Ed eccoci arrivati davanti al forno e il pensiero elabora qualcosa che sembra uno scioglilingua: ‘Gnese de Rosarella, espressione che ripercorre l’albero genealogico dei proprietari. È chiuso, ma i profumi di pane, pizza e ciambelle degli sposi sembrano colpire i nostri sensi visivo, olfattivo e gustativo… Alziamo gli occhi e un altro murale, dipinto anni fa dal nostro concittadino Miro, apprezzato e compianto artista, ci fa sostare a naso all’insù. Riproduce proprio questo forno, che è il più vecchio di Rocca di Papa, e alcuni personaggi del passato che paiono accoglierci con sorrisi sornioni: – ‘Ndo’ jate d’ésso scazzapennacchiennu? –
Si procede verso sinistra e si arriva in “Piazza Vecchia” , la più antica del nostro borgo: in pietra sperone è tra i soggetti più amati dagli artisti e dai fotografi che si avventurano da queste parti. Solo un attimo ci fermiamo e subito dopo, costeggiando un altro dipinto sul muro di un’abitazione, iniziamo la nostra discesa che ci condurrà poi verso il centro cittadino, quello che quotidianamente viviamo, attraversiamo con l’automobile: si emerge verso il moderno, diradandosi quella pellicola fatata che sembrava avvolgerci nell’assolata passeggiata pomeridiana…

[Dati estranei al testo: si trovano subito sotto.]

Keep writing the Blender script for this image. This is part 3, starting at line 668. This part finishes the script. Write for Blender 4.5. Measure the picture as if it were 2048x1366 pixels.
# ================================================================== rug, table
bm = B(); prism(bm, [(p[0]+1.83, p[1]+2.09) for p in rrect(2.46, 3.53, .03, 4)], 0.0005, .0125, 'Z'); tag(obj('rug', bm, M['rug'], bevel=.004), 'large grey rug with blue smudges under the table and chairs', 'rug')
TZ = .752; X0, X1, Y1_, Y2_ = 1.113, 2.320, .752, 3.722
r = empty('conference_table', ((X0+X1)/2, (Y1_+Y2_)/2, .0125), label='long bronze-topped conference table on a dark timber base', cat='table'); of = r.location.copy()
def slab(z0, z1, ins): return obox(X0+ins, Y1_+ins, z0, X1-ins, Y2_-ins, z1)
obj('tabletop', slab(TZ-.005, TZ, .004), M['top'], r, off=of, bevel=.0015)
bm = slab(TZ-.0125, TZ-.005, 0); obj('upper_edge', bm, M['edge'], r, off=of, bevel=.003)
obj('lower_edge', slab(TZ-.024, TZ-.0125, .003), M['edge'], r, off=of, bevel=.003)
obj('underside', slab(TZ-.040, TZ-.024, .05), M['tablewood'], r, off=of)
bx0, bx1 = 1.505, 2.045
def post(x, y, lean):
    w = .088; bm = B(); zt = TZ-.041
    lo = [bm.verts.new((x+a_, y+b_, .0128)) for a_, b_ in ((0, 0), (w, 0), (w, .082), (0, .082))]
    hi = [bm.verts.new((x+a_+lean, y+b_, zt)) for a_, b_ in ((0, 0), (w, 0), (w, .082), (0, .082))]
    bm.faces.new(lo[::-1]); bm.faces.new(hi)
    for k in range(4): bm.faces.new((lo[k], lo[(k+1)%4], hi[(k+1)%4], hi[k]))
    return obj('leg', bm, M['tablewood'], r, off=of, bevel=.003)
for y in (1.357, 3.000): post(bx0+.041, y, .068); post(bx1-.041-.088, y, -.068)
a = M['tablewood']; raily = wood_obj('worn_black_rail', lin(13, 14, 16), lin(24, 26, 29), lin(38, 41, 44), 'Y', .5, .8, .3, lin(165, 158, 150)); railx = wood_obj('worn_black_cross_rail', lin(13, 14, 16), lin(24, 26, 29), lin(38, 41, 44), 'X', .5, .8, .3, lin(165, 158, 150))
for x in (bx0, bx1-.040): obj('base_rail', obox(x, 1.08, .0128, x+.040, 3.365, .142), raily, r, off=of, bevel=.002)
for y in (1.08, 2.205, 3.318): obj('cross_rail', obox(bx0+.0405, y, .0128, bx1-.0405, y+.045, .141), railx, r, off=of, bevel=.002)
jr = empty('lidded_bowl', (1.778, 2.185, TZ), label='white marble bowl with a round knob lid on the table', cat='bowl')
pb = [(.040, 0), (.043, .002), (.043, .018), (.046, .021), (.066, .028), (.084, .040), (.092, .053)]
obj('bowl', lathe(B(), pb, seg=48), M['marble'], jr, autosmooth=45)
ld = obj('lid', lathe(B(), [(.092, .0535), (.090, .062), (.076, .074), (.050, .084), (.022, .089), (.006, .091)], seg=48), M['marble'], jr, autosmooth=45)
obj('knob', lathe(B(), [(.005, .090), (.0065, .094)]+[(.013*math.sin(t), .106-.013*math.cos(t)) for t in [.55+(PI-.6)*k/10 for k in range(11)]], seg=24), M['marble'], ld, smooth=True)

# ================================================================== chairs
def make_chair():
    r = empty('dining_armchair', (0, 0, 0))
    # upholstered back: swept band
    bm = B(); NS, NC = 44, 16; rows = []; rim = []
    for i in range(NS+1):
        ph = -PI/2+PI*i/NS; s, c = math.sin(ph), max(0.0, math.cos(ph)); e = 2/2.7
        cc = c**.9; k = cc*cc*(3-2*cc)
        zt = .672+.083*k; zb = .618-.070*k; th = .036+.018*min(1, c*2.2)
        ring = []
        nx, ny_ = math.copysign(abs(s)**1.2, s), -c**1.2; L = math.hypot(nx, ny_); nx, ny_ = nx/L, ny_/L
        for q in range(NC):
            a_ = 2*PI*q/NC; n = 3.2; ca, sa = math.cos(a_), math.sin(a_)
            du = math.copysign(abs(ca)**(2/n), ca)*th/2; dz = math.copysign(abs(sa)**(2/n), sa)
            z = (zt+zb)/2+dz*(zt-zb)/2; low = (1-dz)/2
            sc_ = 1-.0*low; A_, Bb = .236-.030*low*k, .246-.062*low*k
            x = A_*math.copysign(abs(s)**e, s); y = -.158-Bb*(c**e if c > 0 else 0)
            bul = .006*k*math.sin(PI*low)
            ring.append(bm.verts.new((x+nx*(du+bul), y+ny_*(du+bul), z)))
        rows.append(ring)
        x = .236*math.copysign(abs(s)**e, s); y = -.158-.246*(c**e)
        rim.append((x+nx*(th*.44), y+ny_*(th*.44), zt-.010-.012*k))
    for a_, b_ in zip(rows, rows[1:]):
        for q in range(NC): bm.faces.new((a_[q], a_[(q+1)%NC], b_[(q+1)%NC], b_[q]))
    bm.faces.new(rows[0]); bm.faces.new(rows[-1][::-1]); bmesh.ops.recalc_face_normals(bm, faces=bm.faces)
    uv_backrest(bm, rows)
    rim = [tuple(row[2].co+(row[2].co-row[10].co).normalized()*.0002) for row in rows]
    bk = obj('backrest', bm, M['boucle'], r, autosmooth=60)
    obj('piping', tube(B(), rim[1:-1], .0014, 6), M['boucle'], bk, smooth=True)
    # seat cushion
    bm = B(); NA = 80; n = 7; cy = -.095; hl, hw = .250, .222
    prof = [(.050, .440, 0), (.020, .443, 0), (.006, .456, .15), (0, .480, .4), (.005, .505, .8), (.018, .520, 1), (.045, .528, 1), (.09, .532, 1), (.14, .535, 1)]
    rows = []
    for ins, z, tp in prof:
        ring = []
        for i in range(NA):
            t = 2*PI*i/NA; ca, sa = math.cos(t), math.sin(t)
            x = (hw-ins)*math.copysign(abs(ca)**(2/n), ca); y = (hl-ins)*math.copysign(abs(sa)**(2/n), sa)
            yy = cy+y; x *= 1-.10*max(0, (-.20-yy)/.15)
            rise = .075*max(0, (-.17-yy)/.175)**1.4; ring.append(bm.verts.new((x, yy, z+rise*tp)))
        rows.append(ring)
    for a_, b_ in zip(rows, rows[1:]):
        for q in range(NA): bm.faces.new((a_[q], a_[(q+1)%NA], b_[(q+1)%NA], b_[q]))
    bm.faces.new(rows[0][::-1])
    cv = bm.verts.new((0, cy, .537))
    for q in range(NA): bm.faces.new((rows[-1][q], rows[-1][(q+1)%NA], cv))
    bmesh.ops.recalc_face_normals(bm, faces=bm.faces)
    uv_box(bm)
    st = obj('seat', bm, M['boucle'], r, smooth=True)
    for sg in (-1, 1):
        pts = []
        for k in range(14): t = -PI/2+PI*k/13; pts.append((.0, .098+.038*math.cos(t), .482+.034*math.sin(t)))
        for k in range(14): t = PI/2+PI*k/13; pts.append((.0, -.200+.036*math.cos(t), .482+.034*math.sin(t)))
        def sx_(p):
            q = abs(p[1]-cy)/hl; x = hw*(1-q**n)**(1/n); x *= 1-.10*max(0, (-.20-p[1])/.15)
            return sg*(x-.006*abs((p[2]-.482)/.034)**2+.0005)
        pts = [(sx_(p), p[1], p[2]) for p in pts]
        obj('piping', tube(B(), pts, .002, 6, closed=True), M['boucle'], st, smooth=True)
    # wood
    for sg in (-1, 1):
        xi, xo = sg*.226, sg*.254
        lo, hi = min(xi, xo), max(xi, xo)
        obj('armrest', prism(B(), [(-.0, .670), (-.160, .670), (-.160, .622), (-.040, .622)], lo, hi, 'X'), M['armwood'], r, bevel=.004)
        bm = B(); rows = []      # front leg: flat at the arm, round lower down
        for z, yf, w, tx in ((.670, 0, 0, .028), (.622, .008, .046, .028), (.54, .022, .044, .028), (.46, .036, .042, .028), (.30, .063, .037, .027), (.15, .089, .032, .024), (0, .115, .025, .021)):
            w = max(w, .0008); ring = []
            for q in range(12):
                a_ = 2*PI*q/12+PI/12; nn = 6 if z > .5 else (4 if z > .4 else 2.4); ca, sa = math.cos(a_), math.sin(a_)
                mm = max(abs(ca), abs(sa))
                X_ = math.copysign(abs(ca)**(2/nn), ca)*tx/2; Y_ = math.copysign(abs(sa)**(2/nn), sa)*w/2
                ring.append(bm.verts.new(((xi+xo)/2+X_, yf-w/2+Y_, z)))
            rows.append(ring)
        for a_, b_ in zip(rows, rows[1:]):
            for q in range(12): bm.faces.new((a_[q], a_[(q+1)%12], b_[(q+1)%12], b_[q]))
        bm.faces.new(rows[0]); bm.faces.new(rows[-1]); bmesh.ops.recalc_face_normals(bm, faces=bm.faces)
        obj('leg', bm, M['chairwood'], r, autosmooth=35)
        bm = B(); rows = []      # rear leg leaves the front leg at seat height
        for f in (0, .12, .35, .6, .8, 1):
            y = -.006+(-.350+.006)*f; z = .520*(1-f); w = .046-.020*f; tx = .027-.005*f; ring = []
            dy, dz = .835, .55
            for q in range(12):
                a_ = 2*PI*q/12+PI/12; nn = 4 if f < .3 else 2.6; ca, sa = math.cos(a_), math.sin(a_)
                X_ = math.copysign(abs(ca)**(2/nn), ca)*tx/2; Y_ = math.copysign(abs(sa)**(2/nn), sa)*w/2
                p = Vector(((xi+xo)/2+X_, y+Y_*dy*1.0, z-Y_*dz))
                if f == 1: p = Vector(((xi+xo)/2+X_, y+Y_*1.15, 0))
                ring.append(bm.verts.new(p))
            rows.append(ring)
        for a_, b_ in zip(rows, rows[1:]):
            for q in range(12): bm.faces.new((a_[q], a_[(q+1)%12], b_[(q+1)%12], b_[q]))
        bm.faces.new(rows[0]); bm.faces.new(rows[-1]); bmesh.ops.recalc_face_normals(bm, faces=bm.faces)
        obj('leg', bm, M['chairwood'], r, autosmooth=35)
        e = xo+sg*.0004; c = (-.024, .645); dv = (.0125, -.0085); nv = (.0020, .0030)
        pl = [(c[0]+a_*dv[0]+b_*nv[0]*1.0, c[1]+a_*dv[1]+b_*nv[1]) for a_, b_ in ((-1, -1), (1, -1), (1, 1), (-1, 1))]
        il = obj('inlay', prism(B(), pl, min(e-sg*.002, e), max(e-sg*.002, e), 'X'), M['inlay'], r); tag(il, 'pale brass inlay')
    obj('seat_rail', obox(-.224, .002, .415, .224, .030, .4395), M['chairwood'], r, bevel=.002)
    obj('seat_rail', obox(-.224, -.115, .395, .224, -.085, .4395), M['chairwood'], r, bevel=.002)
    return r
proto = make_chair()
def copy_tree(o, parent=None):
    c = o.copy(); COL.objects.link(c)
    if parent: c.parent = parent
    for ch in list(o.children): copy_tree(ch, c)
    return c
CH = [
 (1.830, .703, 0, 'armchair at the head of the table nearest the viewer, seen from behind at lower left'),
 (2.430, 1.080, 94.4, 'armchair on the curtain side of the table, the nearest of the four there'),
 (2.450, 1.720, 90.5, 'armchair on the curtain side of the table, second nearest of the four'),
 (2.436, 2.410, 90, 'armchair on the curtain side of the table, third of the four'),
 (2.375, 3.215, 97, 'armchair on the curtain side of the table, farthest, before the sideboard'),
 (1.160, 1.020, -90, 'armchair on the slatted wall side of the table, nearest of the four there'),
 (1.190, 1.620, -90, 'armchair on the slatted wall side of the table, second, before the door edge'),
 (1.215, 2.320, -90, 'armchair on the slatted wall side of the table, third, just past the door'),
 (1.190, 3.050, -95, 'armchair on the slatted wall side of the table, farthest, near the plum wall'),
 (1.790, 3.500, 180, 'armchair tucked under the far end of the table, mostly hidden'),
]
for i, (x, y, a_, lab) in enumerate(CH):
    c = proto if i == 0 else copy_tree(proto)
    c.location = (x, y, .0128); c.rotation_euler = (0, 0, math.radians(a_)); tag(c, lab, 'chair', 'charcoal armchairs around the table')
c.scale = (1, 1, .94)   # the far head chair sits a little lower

In piazza Garibaldi ammiriamo la veduta strabiliante dell’orizzonte solo per pochi attimi, sedute su nuove strutture di arredo urbano che riproducono panche e sedie come quelle che le nonne portavano fuori dalle case per fare la calza o lavorare a crocè: gli occhi scendono verso il basso e si fanno strada verso un geometrico incrocio di vicoli che girano e scendono, soffermandoci poi sulla bellezza dei colori di un altro murale che fotografa uno scenario agreste molto suggestivo. Poco prima un altro dipinto, simbolo di un gemellaggio artistico con Diamante ci aveva colpite e subito dopo, discese tra quell’intrico di vicoli, ammiriamo una veduta di Rocca di Papa riprodotta con calde cromaticità che richiamano proprio quelle appena assaporate durante la nostra passeggiata.
Decido che la simulazione può bastare: ho calcolato i tempi e rientro abbondantemente nei parametri stabiliti… risaliamo verso il Duomo per tornare al punto di partenza e gli occhi si soffermano divertiti sul grande portale: tra le strutture sono bloccati alcuni palloni di calcio, incastrati tra il muro e le traverse. Compare nella mia fantasia lo sguardo e i commenti delusi dei bambini che giocando sul sagrato hanno visto concludere in questo modo la partitella e di malavoglia hanno perdonato, chissà, il bomber avventato che ha sottratto per sempre il loro oggetto di gomma indispensabile per continuare la gara. La mia accompagnatrice fotografa la singolare situazione e, durante la risalita, chiacchierando e commentando non si avverte alcuna fatica, mentre la mente si immerge di nuovo in atmosfere del passato attraversando ancora una volta quel fantasioso gnommaru* de viculi e viculetti.